## What you will do
Retype the data exactly, from its first line to the line containing "return (d.x*t, d.y*t)", including both, and skip any picture.

Scene script records:
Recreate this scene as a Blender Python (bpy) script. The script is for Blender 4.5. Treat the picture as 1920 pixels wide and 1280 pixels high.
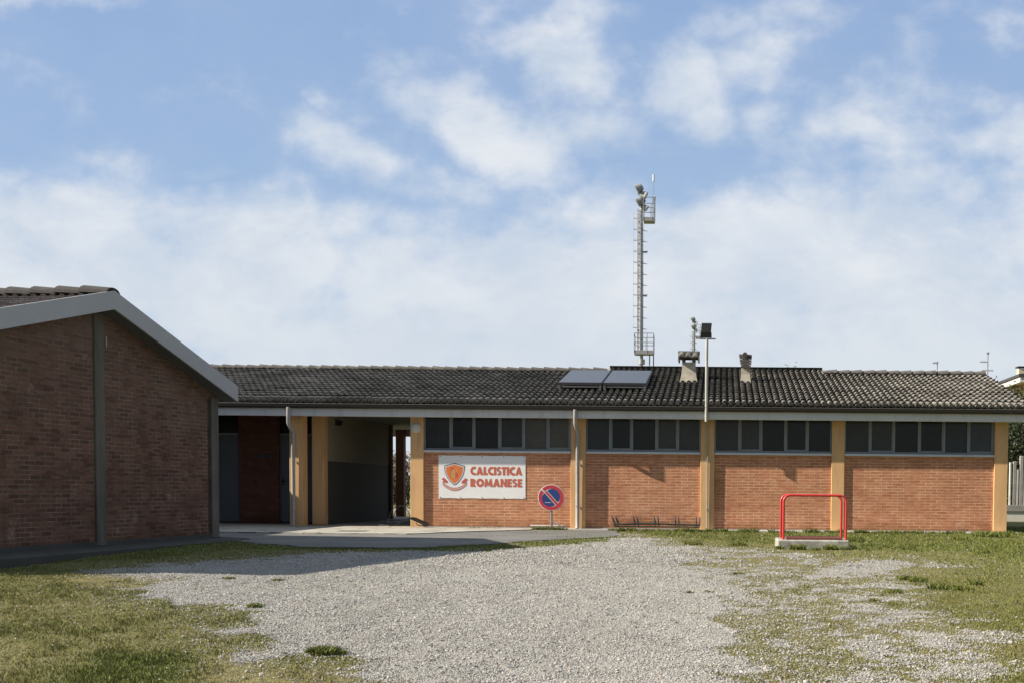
import bpy, math, random
import numpy as np
from mathutils import Vector, Matrix
random.seed(7); rng = np.random.default_rng(11)
R = math.radians
for o in list(bpy.data.objects): bpy.data.objects.remove(o)
SC = bpy.context.scene; COL = SC.collection

# ------------------------------------------------------------------ camera
F, XC, HY, PITCH, ROLL, EYE = 2080.0, 1350.0, 916.0, math.atan(.04), .0088, .94
YC = HY + F*math.tan(PITCH)
RM = Matrix.Rotation(math.pi/2-PITCH, 3, 'X') @ Matrix.Rotation(ROLL, 3, 'Z')
cd = bpy.data.cameras.new('camera'); cam = bpy.data.objects.new('camera', cd); COL.objects.link(cam)
cam.location = (0, 0, EYE); cam.rotation_euler = RM.to_euler()
cd.sensor_fit = 'HORIZONTAL'; cd.sensor_width = 36; cd.lens = 36*F/1920
cd.shift_x = (960-XC)/1920; cd.shift_y = (YC-640)/1920
cd.clip_start = .1; cd.clip_end = 3000
SC.camera = cam

def ray(x, y):
    return RM @ Vector(((x-XC)/F, -(y-YC)/F, -1))
def at(x, y, Y):                       # survey helper: photo measurement -> metres on the vertical plane Y
    d = ray(x, y); t = Y/d.y
    return Vector((d.x*t, Y, EYE+d.z*t))
def zg(Y):                             # lie of the land: level by the buildings, falling gently to the viewer
    return -.045-.018*np.maximum(0, 18-np.asarray(Y, float))**1.25
def atg(x, y):
    d = ray(x, y); z = 0.
    for _ in range(30):
        t = (z-EYE)/d.z; z = .5*z+.5*float(zg(d.y*t))
    return (d.x*t, d.y*t)

# ------------------------------------------------------------------ light and sky
SUN = Vector((-4.4, -1.0, 2.86)).normalized()
sd = bpy.data.lights.new('sun', 'SUN'); so = bpy.data.objects.new('sun', sd); COL.objects.link(so)
sd.energy = 5.0; sd.angle = R(.55); sd.color = (1, .91, .78)
so.rotation_euler = SUN.to_track_quat('Z', 'Y').to_euler()
SC.view_settings.view_transform = 'Standard'; SC.view_settings.look = 'None'
SC.view_settings.exposure = .89; SC.view_settings.gamma = 1
W = bpy.data.worlds.new('World'); SC.world = W; W.use_nodes = True

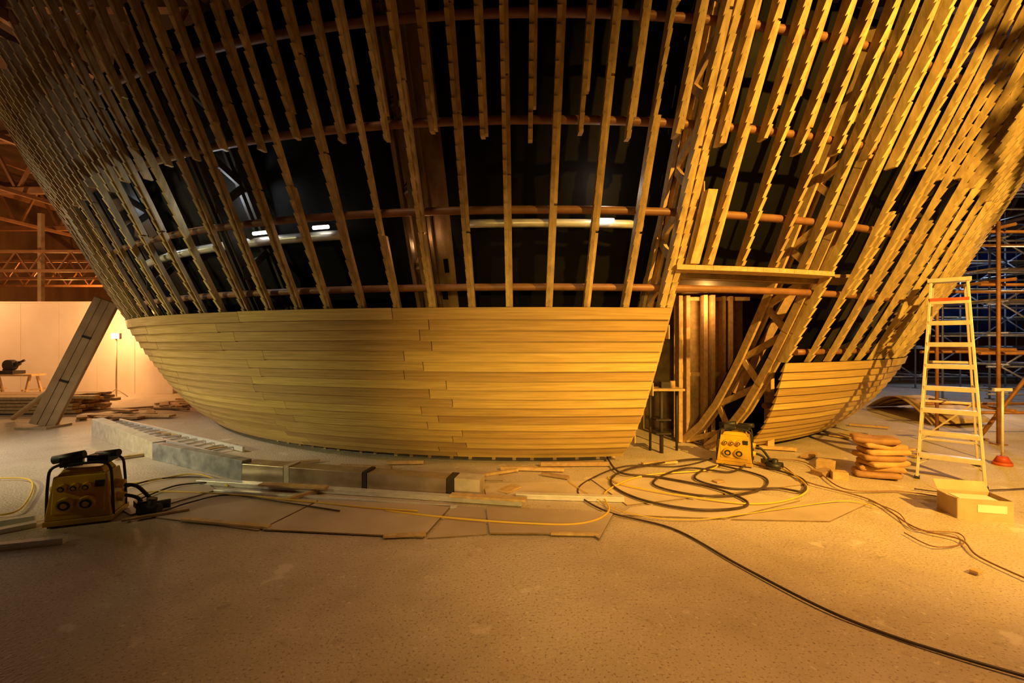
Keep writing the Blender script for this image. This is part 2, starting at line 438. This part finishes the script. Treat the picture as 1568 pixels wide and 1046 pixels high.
m=MB()
m.beam(G(305,741)+V(0,0,.03),G(800,774)+V(0,0,.03),.09,.05,mat=0)
m.beam(G(330,752)+V(0,0,.012),G(700,778)+V(0,0,.012),.06,.02,mat=0)
m.build('aluminium_angle',[M_alu],bevel=.003)
m=MB(); m.beam(G(690,770)+V(0,0,.082),G(806,778)+V(0,0,.082),.10,.022,rnd=.9); m.beam(G(400,751)+V(0,0,.072),G(500,757)+V(0,0,.072),.10,.022,rnd=.9)
m.build('timber_plank',[M_wood],bevel=.003)
m=MB(); m.beam(G(790,763)+V(0,0,.03),G(955,768)+V(0,0,.03),.08,.05); m.build('aluminium_angle',[M_alu],bevel=.003)
m=MB(); m.beam(G(-40,846)+V(0,0,.025),G(100,831)+V(0,0,.025),.07,.05); m.build('aluminium_angle',[M_alu],bevel=.003)
m=MB(); m.beam(G(-30,822)+V(0,0,.02),G(56,805)+V(0,0,.02),.09,.04);m.beam(G(-30,812)+V(0,0,.03),G(54,799)+V(0,0,.03),.04,.06); m.build('aluminium_angle',[M_alu],bevel=.003)

# floor protection sheets
m=MB()
def sheet(pts,z=.004,t=.012,mat=0):
    q=[G(*p) for p in pts]; n=len(q); b=len(m.v)
    for zz_ in (z,z+t):
        for x in q: m.v.append(V(x.x,x.y,zz_))
    rn=random.random()
    m.face([b+n+i for i in range(n)],mat,rn)
    for i in range(n):
        j=(i+1)%n; m.face([b+i,b+j,b+n+j,b+n+i],1,rn*.3)
sheet([(232,793),(395,814),(487,768),(345,757)],.001)
sheet([(402,814),(648,826),(690,778),(494,768)],.010)
sheet([(655,826),(746,820),(740,780),(697,778)],.001)
sheet([(750,820),(905,821),(918,829),(940,788),(744,780)],.012)
sheet([(120,745),(300,728),(330,752),(200,790)],.001)
sheet([(740,742),(900,738),(935,765),(745,762)],.002)
sheet([(905,735),(1130,722),(1240,742),(960,775)],.001)
sheet([(948,790),(1110,796),(1225,768),(1150,757),(965,779)],.002)
sheet([(1120,797),(1270,800),(1330,772),(1235,769)],.001)
sheet([(640,722),(760,724),(770,737),(650,735)],.001)
m.build('floor_protection_sheets',[M_sheet,M_ply])
m=MB()
for (u,v,l,w_,h,r) in ((690,735,.5,.07,.04,.1),(760,728,.6,.05,.03,.5),(815,722,.8,.06,.04,-.1),(780,752,.25,.14,.02,.9),(345,805,.9,.06,.02,-.2),(620,712,.5,.05,.04,.05),(850,732,.35,.05,.03,-.5),(1010,712,.5,.07,.03,.2),(880,715,.9,.05,.05,.02),(1262,655,.5,.1,.05,.3),(1190,690,.5,.08,.05,-.3),
   (620,824,.35,.05,.02,.1),(880,822,.4,.04,.02,-.05),(1495,880,.07,.05,.02,.4),(1300,668,.7,.3,.02,.5),(1380,690,.3,.2,.03,.2),(210,700,.5,.08,.03,.8),(265,668,.9,.08,.04,-.4),
   (240,792,.5,.05,.02,.6),(470,760,.4,.05,.03,1.0),(560,718,.7,.06,.03,-.15),(440,712,.8,.05,.03,.3),(330,690,.6,.06,.03,.9),(1240,700,.4,.12,.03,.7),(1410,700,.4,.06,.03,.4),(1330,655,.6,.08,.04,-.6),(1100,740,.12,.08,.02,.4)):
    g=G(u,v); m.box((g.x,g.y,h/2+.016),(l,w_,h),rz=r)
m.build('loose_battens_on_floor',[M_wood],bevel=.003)

# ------------------------------------------------------------------ cables
def cat(pts,n=8):
    out=[]; p=[pts[0]]+pts+[pts[-1]]
    for i in range(1,len(p)-2):
        for j in range(n):
            t=j/n; a,b,c,d=p[i-1],p[i],p[i+1],p[i+2]
            out.append(.5*((2*b)+(c-a)*t+(2*a-5*b+4*c-d)*t*t+(3*b-a-3*c+d)*t**3))
    out.append(pts[-1]); return out
def cable(name,px,r,mat,lift=0.018):
    g=[G(*p) for p in px]
    for i,x in enumerate(g): x.z=r+lift+(i%3)*.004
    m=MB(); m.tube(cat(g),r,8); return m.build(name,[mat])
cable('power_cable',[(1090,704),(1040,716),(960,716),(905,735),(885,757),(930,787),(1030,812),(1130,868),(1250,932),(1350,972),(1470,1012),(1640,1062)],.009,M_cabk,.005)
cable('power_cable',[(1090,706),(1050,708),(965,722),(935,742),(975,768),(1060,786),(1130,783),(1142,772),(1090,752),(1010,735),(950,728),(930,705)],.013,M_cabk,.018)
cable('power_cable',[(1110,714),(1080,722),(1065,738),(1120,752),(1190,752),(1230,757),(1225,735),(1150,713)],.012,M_cabk,.016)
cable('power_cable',[(1150,708),(1120,727),(1050,722),(1000,745),(1080,765),(1160,757),(1170,735),(1100,716)],.012,M_cabk,.022)
cable('power_cable',[(1170,706),(1200,718),(1235,742),(1330,768),(1400,812),(1470,832),(1500,858),(1600,905)],.007,M_cabo)
cable('power_cable',[(1385,820),(1430,842),(1475,838),(1465,820),(1400,815),(1375,790),(1330,770)],.005,M_cabo)
cable('extension_lead',[(590,786),(690,798),(800,807),(890,806),(932,788),(928,758),(985,732),(1080,724),(1100,716)],.009,M_caby)
cable('extension_lead',[(930,735),(960,748),(1050,765),(1150,776),(1215,768),(1236,750),(1200,722),(1160,712)],.009,M_caby,.02)
cable('extension_lead',[(870,740),(900,760),(960,790),(1060,800),(1180,786),(1290,772),(1340,780)],.005,M_caby,.02)
cable('extension_lead',[(190,744),(220,742),(300,730),(350,748)],.008,M_caby)
cable('extension_lead',[(205,765),(240,757),(350,762),(470,772),(560,782),(640,788)],.008,M_caby,.02)
cable('power_cable',[(210,784),(240,790),(290,775),(350,762),(440,775),(520,788)],.008,M_cabk,.02)
cable('power_cable',[(215,768),(270,748),(330,742),(300,734),(240,738),(190,752)],.009,M_cabk,.02)
cable('extension_lead',[(-40,738),(30,736),(50,745),(42,770),(20,790),(-30,796)],.009,M_caby)
cable('power_cable',[(1400,752),(1450,758),(1500,756),(1560,752),(1620,748)],.007,M_cabk)
cable('power_cable',[(1180,705),(1235,712),(1290,752),(1380,756),(1440,765)],.007,M_cabo)

# ------------------------------------------------------------------ site power distribution units
def unit(loc,rz,s):
    e=empty('power_distribution_unit',loc,rz)
    m=MB()
    m.box((0,0,.27),(.50,.40,.40),mat=0,taper=(.80,.78)); m.box((0,0,.50),(.36,.28,.06),mat=0,taper=(.8,.8))
    m.box((0,0,.045),(.52,.42,.05),mat=0)
    m.box((0,-.172,.27),(.40,.02,.30),mat=0,M=Matrix.Rotation(rad(-8),3,'X'))
    m.build('housing',[M_yel],parent=e,bevel=.015)
    m=MB()
    for x in (-.2,.2):
        for y in (-.14,.14): m.box((x,y,.011),(.07,.07,.022))
    for y in (-.15,.15):
        m.tube(cat([V(-.25,y,.06),V(-.24,y,.40),V(-.20,y,.56),V(0,y,.58),V(.20,y,.56),V(.24,y,.40),V(.25,y,.06)],5),.013,8)
    for x in (-.19,.19): m.tube([(x,-.16,.565),(x,.16,.565)],.013,8)
    m.box((-.10,-.05,.60),(.16,.2,.09),rz=.3); m.box((.12,-.02,.60),(.18,.14,.07),rz=-.2); m.tube([(-.22,-.1,.62),(.02,-.12,.66)],.04,10); m.tube([(.05,.05,.61),(.26,-.05,.64)],.035,10)
    m.build('roll_frame_and_plugs',[M_blk],parent=e)
    m=MB()
    for x,z,rr_ in ((-.09,.22,.065),(.07,.22,.065),(-.12,.37,.035),(-.03,.37,.035),(.06,.37,.035)):
        y0=-.175+(z-.27)*.14
        m.tube([(x,y0,z),(x,y0-.05,z-.008)],rr_,16,mat=0); m.tube([(x,y0-.05,z-.008),(x,y0-.054,z-.009)],rr_*.72,16,mat=1); m.tube([(x,y0-.054,z-.009),(x,y0-.058,z-.01)],rr_*.4,12,mat=0)
    for z in (.2,.33): m.tube([(.2,0,z),(.29,0,z-.02)],.045,12,mat=0); m.tube([(-.2,0,z),(-.27,0,z-.02)],.045,12,mat=0)
    m.box((.155,-.165,.38),(.07,.03,.06),mat=1)
    m.build('sockets',[M_yel,M_blk],parent=e)
    m=MB()
    m.tube(cat([V(.28,0,.2),V(.40,-.02,.16),V(.48,-.05,.06),V(.56,-.1,.03)],5),.018,8)
    m.tube(cat([V(.28,0,.3),V(.38,.04,.26),V(.5,.06,.1),V(.62,.02,.03)],5),.018,8)
    m.tube([V(.44,-.1,.06),V(.62,-.14,.06)],.055,10); m.tube([V(.50,.02,.05),V(.66,.05,.05)],.045,10)
    m.tube([V(.54,-.12,.05),V(.56,-.125,.17)],.04,10); m.box((.46,-.02,.1),(.16,.12,.06),rz=.5)
    m.build('trailing_plugs',[M_blk],parent=e)
    e.scale=(s,s,s); return e
unit((-3.93,4.22,0),rad(22),.94)
unit((3.0,6.12,0),rad(-30),.84)

# ------------------------------------------------------------------ step ladder
e=empty('step_ladder',(5.08,5.28,0),rad(-43))
m=MB(); H=2.40; wb,wt=.285,.165; yt=.58
fl=[V(-wb,0,.02),V(wb,0,.02)]; ft=[V(-wt,yt,H),V(wt,yt,H)]
for a,b_ in zip(fl,ft): m.beam(a,b_,.028,.085,up=(0,1,0),rnd=.5)
rb=[V(-wb+.0,1.25,.02),V(wb,1.25,.02)]; rtp=[V(-wt+.02,yt+.08,H-.05),V(wt-.02,yt+.08,H-.05)]
for a,b_ in zip(rb,rtp): m.beam(a,b_,.025,.045,up=(0,1,0),rnd=.5)
for i in range(1,9):
    t=i*.268/H; a=fl[0].lerp(ft[0],t); b_=fl[1].lerp(ft[1],t)
    m.beam(a+V(0,0,0),b_,.10,.03,rnd=.5); m.beam(a+V(0,-.045,-.02),b_+V(0,-.045,-.02),.012,.04)
    if i<3:
        c=fl[0].lerp(ft[0],t-.05); m.beam(a.lerp(b_,.3),c,.02,.01); c=fl[1].lerp(ft[1],t-.05); m.beam(a.lerp(b_,.7),c,.02,.01)
for t in (.12,.35,.58,.8): m.beam(rb[0].lerp(rtp[0],t),rb[1].lerp(rtp[1],t),.025,.03)
m.beam(rb[0].lerp(rtp[0],.12),rb[1].lerp(rtp[1],.35),.02,.02)
for s in (0,1): m.beam(fl[s].lerp(ft[s],.45),rb[s].lerp(rtp[s],.45),.006,.02)
m.box((0,yt+.04,H+.01),(.40,.20,.05))
m.build('frame',[M_ladder],parent=e,bevel=.003)
m=MB(); a=fl[0].lerp(ft[0],.9);b_=fl[1].lerp(ft[1],.9); m.beam(a+V(0,-.05,0),b_+V(0,-.05,0),.012,.04)
m.build('warning_plate',[M_red],parent=e)
m=MB()
for p in fl+rb: m.box((p.x,p.y,.012),(.05,.10,.024))
m.build('rubber_feet',[M_blk],parent=e)

# ------------------------------------------------------------------ sacks
def sack(m,c,d,rz,rnd):
    n1,n2=28,9; b=len(m.v)
    def sp(x,e): return math.copysign(abs(x)**e,x)
    for i in range(n2):
        la=-math.pi/2+math.pi*i/(n2-1)
        for j in range(n1):
            lo=2*math.pi*j/n1
            p=V(sp(math.cos(la),.3)*sp(math.cos(lo),.22)*d[0]/2,sp(math.cos(la),.3)*sp(math.sin(lo),.22)*d[1]/2,sp(math.sin(la),.7)*d[2]/2)
            p.z+=random.uniform(-.004,.004)+.01*math.sin(p.x*9+rnd*20); p.x+=random.uniform(-.006,.006)
            m.v.append(Matrix.Rotation(rz,3,'Z')@p+Vector(c))
    for i in range(n2-1):
        for j in range(n1):
            j2=(j+1)%n1; m.face([b+i*n1+j,b+i*n1+j2,b+(i+1)*n1+j2,b+(i+1)*n1+j],0,rnd,smooth=True)
m=MB(); base=G(1347,731)
for i in range(7):
    sack(m,(base.x+random.uniform(-.05,.05),base.y+random.uniform(-.03,.03),.052+i*.068),(.46,.32,.078),rad(-15+random.uniform(-16,16)),random.random())
m.build('stack_of_cement_sacks',[M_bag])
m=MB()
for p,s,r in (((1262,727),(.26,.16,.06),.3),((1285,733),(.16,.14,.09),-.4),((1265,716),(.15,.2,.10),.8)):
    g=G(*p); m.box((g.x,g.y,s[2]/2),s,rz=r)
m.build('timber_offcuts',[M_wood],bevel=.004)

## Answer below
Recreate this scene as a Blender Python (bpy) script. The script is for Blender 4.5. Treat the picture as 1920 pixels wide and 1280 pixels high.
import bpy, math, random
import numpy as np
from mathutils import Vector, Matrix
random.seed(7); rng = np.random.default_rng(11)
R = math.radians
for o in list(bpy.data.objects): bpy.data.objects.remove(o)
SC = bpy.context.scene; COL = SC.collection

# ------------------------------------------------------------------ camera
F, XC, HY, PITCH, ROLL, EYE = 2080.0, 1350.0, 916.0, math.atan(.04), .0088, .94
YC = HY + F*math.tan(PITCH)
RM = Matrix.Rotation(math.pi/2-PITCH, 3, 'X') @ Matrix.Rotation(ROLL, 3, 'Z')
cd = bpy.data.cameras.new('camera'); cam = bpy.data.objects.new('camera', cd); COL.objects.link(cam)
cam.location = (0, 0, EYE); cam.rotation_euler = RM.to_euler()
cd.sensor_fit = 'HORIZONTAL'; cd.sensor_width = 36; cd.lens = 36*F/1920
cd.shift_x = (960-XC)/1920; cd.shift_y = (YC-640)/1920
cd.clip_start = .1; cd.clip_end = 3000
SC.camera = cam

def ray(x, y):
    return RM @ Vector(((x-XC)/F, -(y-YC)/F, -1))
def at(x, y, Y):                       # survey helper: photo measurement -> metres on the vertical plane Y
    d = ray(x, y); t = Y/d.y
    return Vector((d.x*t, Y, EYE+d.z*t))
def zg(Y):                             # lie of the land: level by the buildings, falling gently to the viewer
    return -.045-.018*np.maximum(0, 18-np.asarray(Y, float))**1.25
def atg(x, y):
    d = ray(x, y); z = 0.
    for _ in range(30):
        t = (z-EYE)/d.z; z = .5*z+.5*float(zg(d.y*t))
    return (d.x*t, d.y*t)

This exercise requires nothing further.